Innovations through Art: Heritage, Archives and Curating as Practice
Curating, Archives and Heritage connects researchers exploring creative methods for engaging with archives and other cultural institutions.
Innovations through Art: Heritage, Archives and Curating as Practice
Curating, Archives and Heritage connects researchers exploring creative methods for engaging with archives and other cultural institutions. It supports the development of reciprocal, interdisciplinary partnerships, transforming perspectives on how cultural heritage and archives are preserved and shared. Innovative approaches to curating and exhibition making as research have drawn together practitioners and art historians (e.g. Grayson, King, Lotery). We have worked with institutions ranging from the Hayward Gallery (Wilson and Wilson) and Pavilion (Park) to the Bagpipe Museum in Northumbria (King). Innovative engagements with heritage include projects led by ECRs (Schofield), while high-level partnership has been key to projects such as MCAHE. Tyne and Wear Museums and Archives (TWAM) and Woodhorn museums co-supervised three CDAs in teams also comprising art history and practice-based staff.
Such work connects with research in which the siting of art, or the artist’s response to site in relation to the semantics, history, poetics and aesthetics of place and the politics of placement are primary concerns - issues explored through Vee Pollock’s work on the politics of siting contemporary art in relation to social inclusion agendas.
Wolfgang Weileder’s AHRC-funded ‘Jetty’ project engaged with the multi-faceted debate around the term ‘sustainability’ through the creation of a temporary large-scale architectural artwork, integrated within the impressive wooden structure of Dunston Staithes, a landmark scheduled Monument and Grade II structure on the south bank of the River Tyne. The project has been developed in collaboration with urbanist Professor Simon Guy, Director of the Architecture Research Centre at the University of Manchester, with additional project partners from the arts, heritage, education and business community.
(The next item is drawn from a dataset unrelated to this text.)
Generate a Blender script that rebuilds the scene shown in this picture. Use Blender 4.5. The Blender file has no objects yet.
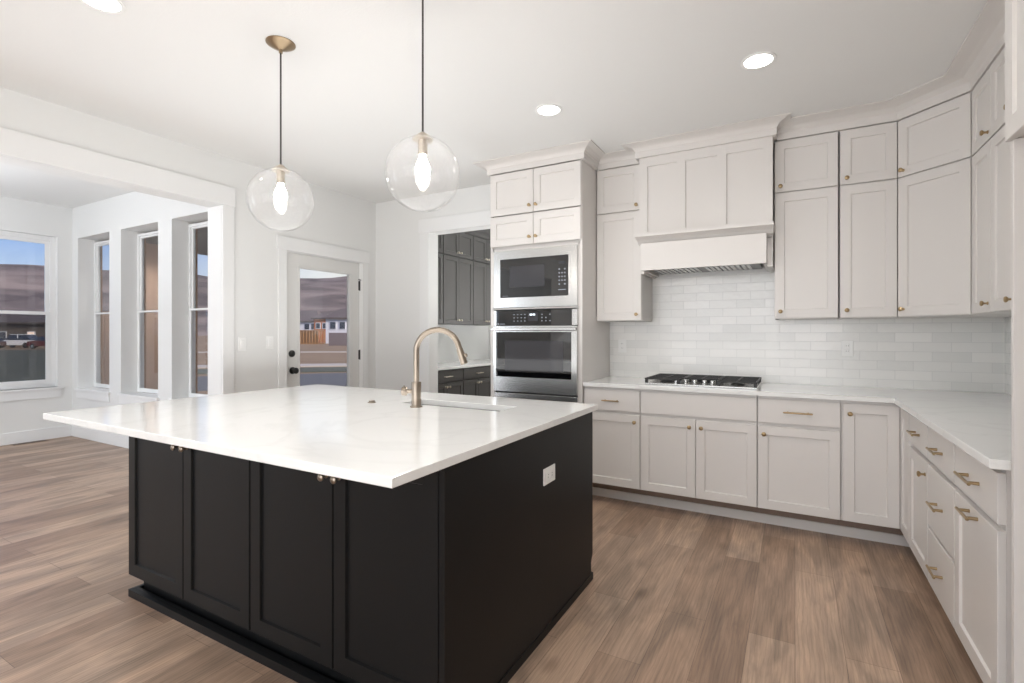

Similarly, Andrew Burton’s AHRC- funded research project 'Creation, Curation and Exchange: Mapping Contemporary Art in the Heritage experience’, explores the commissioning of temporary visual art in heritage sites from multiple perspectives.
Catrin Huber, who works with painting, wall painting, drawing, collage, installation and more recently sound and film, investigates architectural, fictional and imagined space. Bringing all of these areas together, her AHRC-funded project: Expanded Interiors: Bringing Contemporary site-specific fine art practice to Roman houses at Herculaneum and Pompeii explores Roman wall painting and its significance for contemporary site-specific fine art practice.